A Soft Shape-Morphing Surface with Embedded Shape Sensing Function

Soft robotic materials that can autonomously morph into desired shapes can enhance human-robot interaction. Recent advances in soft electronics and data-driven inverse design strategies have allowed for the creation of rapidly reprogrammable shape-morphing soft matter. To control these surfaces accurately and robustly, a shape-sensing capability is necessary. Current shape sensing methods heavily rely on exteroception, which can compromise the accuracy, reliability, flexibility, and speed of shape reconstruction in a deployed environment. In this work, we introduce a shape-morphing surface that can sense its own shape. The soft surface is constructed from silicone-based membranes containing interconnected stretchable silver nanowire conductors. The conducting meshes serve as both electromagnetic actuation elements in the presence of a magnetic field for shape-morphing and a resistive strain sensor for shape-sensing. We investigate the mechanics and materials of the soft composites and flexible sensors for optimized surface design for complex shape-morphing.

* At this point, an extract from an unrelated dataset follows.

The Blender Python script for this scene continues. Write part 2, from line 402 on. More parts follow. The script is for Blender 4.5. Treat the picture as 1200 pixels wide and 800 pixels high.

Combining a mechanical model, finite-element analysis (FEA), and a machine learning pipeline with high-throughput experimentation enabled by the robotic surface, we develop a theoretical framework to describe the relationships between the input control voltages and output shapes, as well as the relationship between the deformed shapes and output sensing voltages. Stereo-imaging provides a ground-truth surface reconstruction and validates the accuracy of the embedded sensing with a maximum error of 5%. With the sensing and actuation functions closely integrated at the material level, the robotic surface is able to perform real-time closed-loop shape morphing in various changing environments.